On November 6, 2024
Columns

Preparing for winter

By Merisa Sherman

One slide of the big yellow shovel at a time. The metal-tipped edge slides smoothly across the artificial wood.  Slowly, deliberately, I work my way across the deck. It’s a deck that has hosted some pretty awesome musicians, but all I need for now is for it not to host this heavy snow. One shovelful at a time, My right bicep curls as my left one reaches out, my arms are screaming from the weight of the heavy, wet snow, and I just know that the metal in my left forearm is going to bend and I’ll have to walk around with a crooked arm until I can get it fixed. I hit a raised board on the deck and let out a monstrous groan, just a little, as my left forearm vibrated from the impact. I lift up the next shovelful, willing myself past the nightmare of another broken arm and…Just. Keep. Shoveling.
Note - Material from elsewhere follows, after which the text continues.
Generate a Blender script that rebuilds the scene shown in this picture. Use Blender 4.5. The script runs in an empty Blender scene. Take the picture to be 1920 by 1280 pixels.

I don’t know why this hurt so much. I have been preparing for this shoveling experience throughout the summer and all of the fall. My core is strong, and my traps and dents have been training for this damn moment, and I’ll be darned if I can’t rock this 15 by 15-foot deck that covers my septic tank. And the stairs to the front porch. And the back porch. And the entrance to the snake house. And the barn. And…no, I think that’s everything. Until I head up to my mom’s house, it is usually about one to two hours of shoveling, making the lines perfect, and building up the sidewalls in just the right way so that everything looks even and beautiful. I hate crooked shoveling lines.

One to two hours in zone two; that’s a perfect afternoon of paddling. Working my traps and delts, keeping all the muscles in my forearms strong and limber, making sure my wrist is moving about in all different angles. Paddling a canoe might be the exact opposite movement as shoveling, but it is the exact same in so many different ways. First of all, water is heavier than most snowstorms, so when it comes to lifting the shovel full of snow, I’m ready for that. A heavy snow is more like a powerlifting day than a good paddle, but they both have that rotational movement that brachioradialis and the obliques. Such a good twisting muscle, like what gym rats would do in a lunge and reach movement. Or something that would work for moving the rock circle around your fire pit for the twelfth time or chopping wood.

While raking leaves the other day, it occurred to me that while prepping for the snow to fall on my lawn, I was indeed prepping for the snow to fall on my deck. It made me chuckle for a few moments, and then I started writing this column in my head. I could imagine myself shoveling snow as I raked my lines across the one section of my lawn that just gets pummeled with leaves. I have to rake them because the leaf rot makes all kinds of pocked marks in the grass, and it just looks poorly maintained by spring. The grass needs to breathe. Now, I could use my leaf blower, but it doesn’t get all those tiny little leaves that are rotting into the ground. I wouldn’t be getting strong enough to ensure that I can do all my shoveling come winter.

Autumn chores make us stronger for winter chores. With each box I lug out of the barn to make the seasonal transition, I can feel my muscles growing stronger. It also reminds me that maybe we should make these boxes lighter over the next few decades as I wonder if I’ll still be able to pick them up. But then I remember that my canoe weighs 38 pounds. None of these boxes weighs more than that (I hope), so I better just keep practicing carrying this weight so I can keep paddling and be strong enough to shovel when I need it but also strong enough to yank the handlebars of my snowmobile where I want them to go without having to throw my entire body around.

Vermont life feeds Vermont life. I constantly hear my neighbor stacking and chopping all his firewood. He’s in his late seventies and still takes care of all his wood himself. Still doesn’t own a wood splitter. I want to be like that, maintaining my property on my own merits but still having all the leaf and snow blowers hidden away in the back of the barn in case my arm breaks again. You can never be too prepared for a Vermont winter. If the damn thing ever starts.